1. An antenna device comprising:

an antenna base;

an antenna cover attached to the antenna base; and

an antenna unit, wherein

the antenna base includes a metallic die-cast base and a resin base,

the die-cast base includes a protrusion which is to be inserted in a fixing opening formed in a vehicle and attached to the vehicle, and

the die-cast base and the resin base are molded integrally.

2. The antenna device according to claim 1, wherein

the protrusion is grounded by being attached to the vehicle,

the antenna device includes an antenna board which is electrically connected to the antenna unit,

the die-cast base includes a board holder which holds the antenna board, and

the board holder is grounded via the protrusion.

3. The antenna device according to claim 1, wherein

the resin base includes a plurality of concave units, and

the plurality of concave units are arranged so that a resin part between the plurality of concave units functions as a reinforcement unit.
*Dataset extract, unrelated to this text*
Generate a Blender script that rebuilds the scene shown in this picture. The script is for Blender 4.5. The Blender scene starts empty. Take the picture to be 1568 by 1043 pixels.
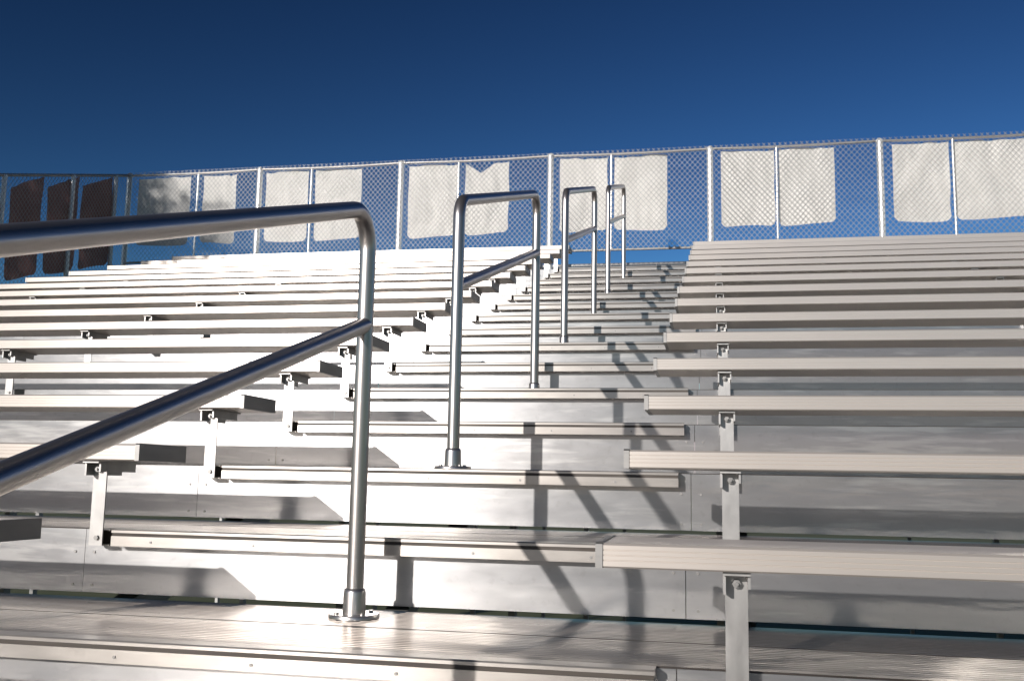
import bpy, bmesh, math, random
from mathutils import Vector, Matrix, noise
random.seed(7)
D=0.61; R=0.1857; DZ=-0.2312
XL=-1.301; XSTAND_L=-5.95; XSTAND_R=9.0
K0,K1=-5,14
YF=8.9; FZT=3.715; FZB=2.62
SUNV=Vector((0.415,1.0,-0.29)).normalized()

# ------------------------------------------------------------ materials
def nodes(name):
    m=bpy.data.materials.new(name); m.use_nodes=True
    nt=m.node_tree; nt.nodes.clear()
    o=nt.nodes.new('ShaderNodeOutputMaterial'); b=nt.nodes.new('ShaderNodeBsdfPrincipled')
    nt.links.new(b.outputs[0],o.inputs[0]); return m,nt,b,o
def metal(name,c1,c2,rough=(.3,.45),met=.8,aniso=.6,tan=(0,1,1),scale=(1.2,1.2,6),fine=(2,60,400),bump=.05,wave=0.0,spots=0.0,tight=0,streak=0,tr=.36):
    m,nt,b,o=nodes(name); N=nt.nodes.new; L=nt.links.new
    tc=N('ShaderNodeTexCoord')
    mp=N('ShaderNodeMapping'); mp.inputs['Scale'].default_value=scale; L(tc.outputs['Object'],mp.inputs[0])
    n1=N('ShaderNodeTexNoise'); n1.inputs['Scale'].default_value=2.2; n1.inputs['Detail'].default_value=7; n1.inputs['Roughness'].default_value=.62; L(mp.outputs[0],n1.inputs['Vector'])
    cr=N('ShaderNodeValToRGB'); cr.color_ramp.elements[0].position=.32; cr.color_ramp.elements[1].position=.68
    cr.color_ramp.elements[0].color=(*c1,1); cr.color_ramp.elements[1].color=(*c2,1); L(n1.outputs[0],cr.inputs[0])
    col=cr.outputs[0]
    if spots>0:
        n3=N('ShaderNodeTexNoise'); n3.inputs['Scale'].default_value=38; n3.inputs['Detail'].default_value=3; L(tc.outputs['Object'],n3.inputs['Vector'])
        c3=N('ShaderNodeValToRGB'); c3.color_ramp.elements[0].position=.60; c3.color_ramp.elements[1].position=.74; L(n3.outputs[0],c3.inputs[0])
        c3.color_ramp.elements[1].color=(spots,spots,spots,1)
        mx=N('ShaderNodeMix'); mx.data_type='RGBA'; L(c3.outputs[0],mx.inputs[0]); L(col,mx.inputs[6]); mx.inputs[7].default_value=(c1[0]*.4,c1[1]*.36,c1[2]*.32,1)
        col=mx.outputs[2]
    if streak>0:
        ms=N('ShaderNodeMapping'); ms.inputs['Rotation'].default_value=(0,math.radians(38),0); ms.inputs['Scale'].default_value=(5,1,45); L(tc.outputs['Object'],ms.inputs[0])
        ns=N('ShaderNodeTexNoise'); ns.inputs['Scale'].default_value=1; ns.inputs['Detail'].default_value=4; L(ms.outputs[0],ns.inputs['Vector'])
        ng=N('ShaderNodeTexNoise'); ng.inputs['Scale'].default_value=1.7; ng.inputs['Detail'].default_value=2; L(tc.outputs['Object'],ng.inputs['Vector'])
        mu=N('ShaderNodeMath'); mu.operation='MULTIPLY'; L(ns.outputs[0],mu.inputs[0]); L(ng.outputs[0],mu.inputs[1])
        cs=N('ShaderNodeValToRGB'); cs.color_ramp.elements[0].position=.27; cs.color_ramp.elements[1].position=.38; cs.color_ramp.elements[1].color=(streak,streak,streak,1); L(mu.outputs[0],cs.inputs[0])
        mx=N('ShaderNodeMix'); mx.data_type='RGBA'; L(cs.outputs[0],mx.inputs[0]); L(col,mx.inputs[6]); mx.inputs[7].default_value=(.8,.79,.77,1)
        col=mx.outputs[2]
    L(col,b.inputs['Base Color'])
    mr=N('ShaderNodeMapRange'); mr.inputs[1].default_value=.3; mr.inputs[2].default_value=.7; mr.inputs[3].default_value=rough[0]; mr.inputs[4].default_value=rough[1]
    mp2=N('ShaderNodeMapping'); mp2.inputs['Scale'].default_value=(scale[0]*2.3,scale[1]*2.3,scale[2]*1.4); mp2.inputs['Location'].default_value=(3,1,7); L(tc.outputs['Object'],mp2.inputs[0])
    n2=N('ShaderNodeTexNoise'); n2.inputs['Scale'].default_value=3; n2.inputs['Detail'].default_value=5; L(mp2.outputs[0],n2.inputs['Vector'])
    L(n2.outputs[0],mr.inputs[0]); L(mr.outputs[0],b.inputs['Roughness'])
    b.inputs['Metallic'].default_value=met
    cv=N('ShaderNodeCombineXYZ')
    for i in range(3): cv.inputs[i].default_value=tan[i]
    if aniso>0:
        b.inputs['Anisotropic'].default_value=aniso
        L(cv.outputs[0],b.inputs['Tangent'])
    mp3=N('ShaderNodeMapping'); mp3.inputs['Scale'].default_value=fine; L(tc.outputs['Object'],mp3.inputs[0])
    n4=N('ShaderNodeTexNoise'); n4.inputs['Scale'].default_value=1; n4.inputs['Detail'].default_value=3; L(mp3.outputs[0],n4.inputs['Vector'])
    last=None
    if bump>0:
        bp=N('ShaderNodeBump'); bp.inputs['Strength'].default_value=bump; bp.inputs['Distance'].default_value=.002; L(n4.outputs[0],bp.inputs['Height'])
        last=bp
        if wave>0:
            n5=N('ShaderNodeTexNoise'); n5.inputs['Scale'].default_value=3.2; n5.inputs['Detail'].default_value=2; n5.inputs['Distortion'].default_value=.6; L(mp.outputs[0],n5.inputs['Vector'])
            bp2=N('ShaderNodeBump'); bp2.inputs['Strength'].default_value=wave; bp2.inputs['Distance'].default_value=.01
            L(n5.outputs[0],bp2.inputs['Height']); L(bp.outputs[0],bp2.inputs['Normal']); last=bp2
        L(last.outputs[0],b.inputs['Normal'])
    if tight>0:
        # extruded/rolled grain: a second, sharper lobe smeared across the grain
        g=N('ShaderNodeBsdfAnisotropic'); g.inputs['Color'].default_value=(.86,.83,.79,1)
        g.inputs['Roughness'].default_value=tr; g.inputs['Anisotropy'].default_value=.97; L(cv.outputs[0],g.inputs['Tangent'])
        if last: L(last.outputs[0],g.inputs['Normal'])
        ms_=N('ShaderNodeMixShader'); ms_.inputs[0].default_value=tight
        L(b.outputs[0],ms_.inputs[1]); L(g.outputs[0],ms_.inputs[2]); L(ms_.outputs[0],o.inputs[0])
    return m
M_SEAT=metal('seat_aluminium',(.63,.57,.52),(.67,.61,.56),(.32,.36),.5,.5,scale=(.6,1,2),bump=.01,tight=.2)
M_CAP=metal('endcap_aluminium',(.20,.195,.19),(.25,.245,.24),(.35,.5),.7,0)
M_TREAD=metal('tread_aluminium',(.19,.16,.14),(.26,.23,.205),(.27,.33),.85,.6,scale=(1.2,7,7),fine=(3,300,60),bump=.01,spots=.25,tight=.28)
M_NOSE=metal('nosing_aluminium',(.48,.445,.415),(.56,.525,.49),(.28,.34),.7,.6,bump=.02,tight=.25)
M_RISER=metal('riser_aluminium',(.37,.37,.38),(.43,.43,.435),(.29,.34),.75,.6,scale=(1.6,1.6,7),bump=.01,wave=.03,spots=.12,tight=.3,streak=.4)
M_POST=metal('support_aluminium',(.32,.315,.31),(.42,.41,.40),(.32,.4),.75,0,scale=(6,6,4),fine=(200,200,30),bump=.02)
M_RAIL=metal('handrail_tube',(.50,.47,.45),(.54,.51,.49),(.30,.34),.93,0,scale=(3,3,1),bump=0)
M_FPOST=metal('galvanised_steel',(.82,.82,.81),(.9,.9,.89),(.28,.35),.5,0,scale=(8,8,3),fine=(120,120,40),bump=.02)
M_FRAIL=metal('fence_rail_steel',(.34,.33,.32),(.46,.45,.44),(.35,.45),.6,0,scale=(8,8,3),fine=(120,120,40))
M_WIRE=metal('wire_steel',(.36,.36,.36),(.48,.48,.48),(.35,.5),.7,0,bump=0)
M_DARK=metal('dark_strip',(.035,.028,.022),(.07,.055,.045),(.5,.7),.1,0)
M_STEEL=metal('understructure_steel',(.25,.25,.25),(.34,.34,.33),(.45,.6),.7,0)
def cloth(name,c1,c2,trans):
    m,nt,b,o=nodes(name); N=nt.nodes.new; L=nt.links.new
    tc=N('ShaderNodeTexCoord'); n=N('ShaderNodeTexNoise'); n.inputs['Scale'].default_value=5; n.inputs['Detail'].default_value=6; L(tc.outputs['Object'],n.inputs['Vector'])
    cr=N('ShaderNodeValToRGB'); cr.color_ramp.elements[0].position=.3; cr.color_ramp.elements[1].position=.7
    cr.color_ramp.elements[0].color=(*c1,1); cr.color_ramp.elements[1].color=(*c2,1); L(n.outputs[0],cr.inputs[0]); L(cr.outputs[0],b.inputs['Base Color'])
    b.inputs['Roughness'].default_value=.6
    bp=N('ShaderNodeBump'); bp.inputs['Strength'].default_value=.1; bp.inputs['Distance'].default_value=.02; L(n.outputs[0],bp.inputs['Height']); L(bp.outputs[0],b.inputs['Normal'])
    t=N('ShaderNodeBsdfTranslucent'); L(cr.outputs[0],t.inputs[0])
    mx=N('ShaderNodeMixShader'); mx.inputs[0].default_value=trans; L(b.outputs[0],mx.inputs[1]); L(t.outputs[0],mx.inputs[2]); L(mx.outputs[0],o.inputs[0])
    return m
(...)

4. The antenna device according to claim 1 comprising a gasket which is provided around the resin base and which deforms by a pressure of when attaching the protrusion to the vehicle.

5. The antenna device according to claim 1 comprising a packing which is provided on a back of the antenna base so as to surround the protrusion and a joint border between the die-cast base and the resin base and which deforms by a pressure of when attaching the protrusion to the vehicle.

6. The antenna device according to claim 1, wherein the antenna cover comprises:

a resin cover body; and

a capacitive element, at least apart of the capacitive element being embedded in the cover body, and

the antenna unit comprises: a helical element; and a contact connector which connects the helical element and the capacitive element.